How to talk to a far-away spacecraft: Deep Space Network

70m Deep Space Network at Goldstone, CA

Image credit: NASA

 

But with the novel means, proposed by myself, I can readily demonstrate that, with an expenditure not exceeding two thousand horse-power, signals can be transmitted to a planet such as Mars with as much exactness and certitude as we now send messages by wire from New York to Philadelphia.

Nikola Tesla, 1901

When you send a robotic explorer on an interplanetary space mission, it is nice to keep in touch. Unfortunately, because of the Earth’s rotation and the fact that the signal gets weaker as it travels through space, it is difficult to keep a space dialogue going. If there is more than one spacecraft you shout instructions to and listen to the whispers of its science instruments, things get even more complicated. You need a loud voice and really big ears!

Deep Space Ears: NASA

The largest long-distance listening ear in the World is NASA Deep Space Network, or DSN. It is in fact not one, but a number of “ears”, i.e. radio dishes, concentrated in three different locations around the globe 120 degrees apart in longitude. This way the instruments in the next location can pick up a signal from a spacecraft before it disappears from view in the previous location. 

The twelve dishes that make up NASA DSN stations are located in Madrid (Spain), Goldstone (USA) and Canberra (Australia). Each station has a huge 70 m radio dish as well as several smaller radio telescopes that can work independently or as an array. A great website called  DSN NOW shows the activity of each antenna of the Deep Space Network, i.e. what spacecraft it is talking to, whether an antenna is transmitting or receiving and more.

Originally, each complex had its own team of  operators who worked in shifts 24 hours a day. But because of the budget cuts, NASA had to come up with an alternative plan called “Follow the Sun”. Since 2017 a single DSN complex tracks all spacecrafts in all three locations during the daytime hours in its part of the World.  

Deep Space Ears: ESA

The European Space Agency (ESA) uses NASA DSN to communicate with some of their spacecrafts. They also have their own Deep Network Stations, the three 35 meter radio telescopes located in New Norcia, Australia (in operation since 2002), Hebreos, Spain (in operation since 2005) and Malargue, Argentina (in operation since 2012). These stations are operated remotely from Network Operations Centre in Darmstadt, Germany.

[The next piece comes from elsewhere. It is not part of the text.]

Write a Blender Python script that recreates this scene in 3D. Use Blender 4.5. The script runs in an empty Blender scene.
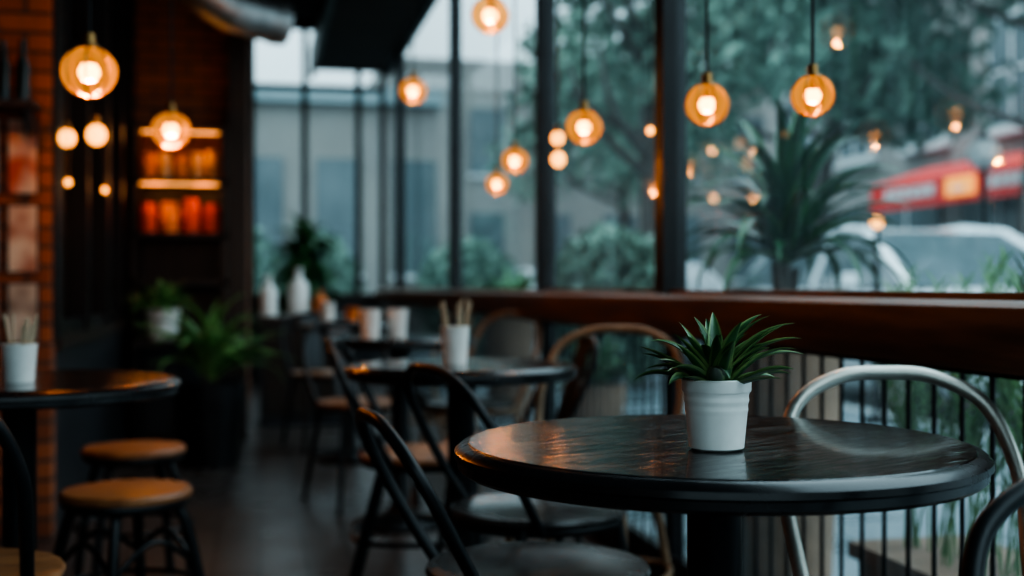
import bpy, math, random
from mathutils import Vector, Matrix
random.seed(7)
R=random.uniform
scene=bpy.context.scene
# ------------------------------------------------------------ materials
def new_mat(name):
    m=bpy.data.materials.new(name); m.use_nodes=True
    nt=m.node_tree; b=nt.nodes['Principled BSDF']
    return m,nt,b
def pmat(name,col,rough=.5,metal=0,col2=None,scale=8,stretch=(1,1,1),bump=0,bscale=None,rough2=None,emit=None,es=0,detail=4,spec=None,coat=0):
    m,nt,b=new_mat(name)
    b.inputs['Base Color'].default_value=(*col,1)
    b.inputs['Roughness'].default_value=rough
    b.inputs['Metallic'].default_value=metal
    if spec is not None: b.inputs['Specular IOR Level'].default_value=spec
    if coat: b.inputs['Coat Weight'].default_value=coat; b.inputs['Coat Roughness'].default_value=.06
    if emit: 
        b.inputs['Emission Color'].default_value=(*emit,1); b.inputs['Emission Strength'].default_value=es
    tc=nt.nodes.new('ShaderNodeTexCoord'); mp=nt.nodes.new('ShaderNodeMapping')
    mp.inputs['Scale'].default_value=stretch
    nt.links.new(tc.outputs['Object'],mp.inputs['Vector'])
    n=nt.nodes.new('ShaderNodeTexNoise'); n.inputs['Scale'].default_value=scale; n.inputs['Detail'].default_value=detail
    nt.links.new(mp.outputs['Vector'],n.inputs['Vector'])
    c2=col2 if col2 else tuple(c*.8 for c in col)
    r=nt.nodes.new('ShaderNodeValToRGB')
    r.color_ramp.elements[0].position=.35; r.color_ramp.elements[1].position=.65
    r.color_ramp.elements[0].color=(*c2,1); r.color_ramp.elements[1].color=(*col,1)
    nt.links.new(n.outputs['Fac'],r.inputs['Fac']); nt.links.new(r.outputs['Color'],b.inputs['Base Color'])
    if rough2 is not None:
        mr=nt.nodes.new('ShaderNodeMapRange'); mr.inputs['From Min'].default_value=.35; mr.inputs['From Max'].default_value=.65
        mr.inputs['To Min'].default_value=rough; mr.inputs['To Max'].default_value=rough2
        nt.links.new(n.outputs['Fac'],mr.inputs['Value']); nt.links.new(mr.outputs['Result'],b.inputs['Roughness'])
    if bump:
        n2=n
        if bscale:
            n2=nt.nodes.new('ShaderNodeTexNoise'); n2.inputs['Scale'].default_value=bscale; n2.inputs['Detail'].default_value=5
            nt.links.new(mp.outputs['Vector'],n2.inputs['Vector'])
        bp=nt.nodes.new('ShaderNodeBump'); bp.inputs['Strength'].default_value=bump; bp.inputs['Distance'].default_value=.004
        nt.links.new(n2.outputs['Fac'],bp.inputs['Height']); nt.links.new(bp.outputs['Normal'],b.inputs['Normal'])
    return m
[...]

Some other space agencies have their own deep space tracking systems too!

Problems with long-distance space communication

To communicate with the ground, all spacecrafts use frequency bands specially allocated for the “deep space” conversations. These bands are different from those used for radio astronomy and for talking to orbiting satellites. Given the high number of ongoing space missions, some of the frequency bands are already getting very congested. According to the International Telecommunication Union “the return of science data from deep-space missions is limited by the capacity of the space-to-Earth links. Often, the amount of science data returned to Earth from a mission during its lifetime is only a small fraction of what it is capable of producing”. Shocking!

In the nearest future new deep space missions will be launched. Moreover, multiple spacecrafts are expected to explore the same targets at the same time. This means a vast number of robotic explorers will be simultaneously sending and receiving a huge amount of data. 

The capability of our ground stations will have to grow so that we could keep up the interplanetary conversation! How will that be achieved? With a bigger network of smaller ground-based dishes? With some advances in signal processing? We’ll see!